The telescope uses a 3-mirror Gregorian configuration with three active mirrors. The primary mirror (f/1.7) is thermally controlled (with 200 W absorbed power the temperature difference to ambient air shall not exceed 0.5°C). A cooled field stop at the prime focus F1 provides a field of view of nominal 150 arcsec (maximum 300 arcsec) and reflects the unused light outside the telescope. The elliptical secondary mirror M2 (F1/1.29) magnifies the primary image and generates the secondary focus (F2) 200 mm above of the elevation axis. A polarimetry package is located near the secondary focal plane F2, at the center of the tube. An elliptical tertiary mirror M3 (F/3.97) reimages the secondary focus via M4 and through the coudé train (M5, M6, M7) into the laboratory. M3 is supported by an axial drive stage which is used for focusing at the tertiary focus.

The image rotation induced by the alt-azimuthal mount is compensated by a rotating image de-rotator with three mirrors. The de-rotator can be removed from the beam.
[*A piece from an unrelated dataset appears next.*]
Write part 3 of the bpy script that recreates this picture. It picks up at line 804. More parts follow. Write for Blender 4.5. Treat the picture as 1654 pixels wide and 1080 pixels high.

A flat mirror M11 redirects the beam horizontally into the laboratory feeding the adaptive optics (AO) system. M11 and the following parts rest on an optical table in the observing room. For use of the telescope without AO M11 can be removed.

Mirrors

Originally it was planned to manufacture the first three mirrors of the GREGOR telescope from the light-weight silicon carbide material Cesic.  For the primary this would have resulted in a weight of only 90 kg.  Cesic has a very high thermal conductivity - more than 100 times better than the glass ceramic materials with low thermal expansion that are normally used in astrophysics.  This results in a very homogeneous mirror temperature, thus facilitating the cooling of the reflecting surface.  When the primary is directed towards the Sun, it absorbs some 200 W, heating up the surrounding air unless the mirror surface is efficiently cooled.  This would cause dramatic losses in image quality.  Using an appropriate cooling system, the temperature of the GREGOR primary is therefore stabilized to temperature differences smaller than 0.5°C w.r.t. the ambient air. 
Unfortunately, technological problems prevented the manufacture of the 1.5 m primary from Cesic material.  Therefore, a lightweight main mirror from Zerodur was manufactured.  The mass of the mirror is about 215 kg. Cooling and mounting of the mirror were adjusted to the new material in order to achieve a comparable performance. 
For testing purposes, a 1 m Cesic mirror was used temporally. The secondary mirror was replaced in July 2018 by one made from Zerodur to improve its optical properties, which significantly improved the contrast.

Adaptive Optics

The GREGOR telescope is equipped with a high order adaptive optics system (HOAO). It allows diffraction limited resolution (0.08‘‘) for seeing above r>= 10 cm. The wavefront sensor has 156 subapertures to measure the wavefront deformation. The deformable mirror has 256 actuators and is able to correct for 140 degrees of freedom with a control loop frequency of 2100 Hz.

In the near future an extension called multi-conjugate adaptive optics will extend the corrected field by a factor of more than 10.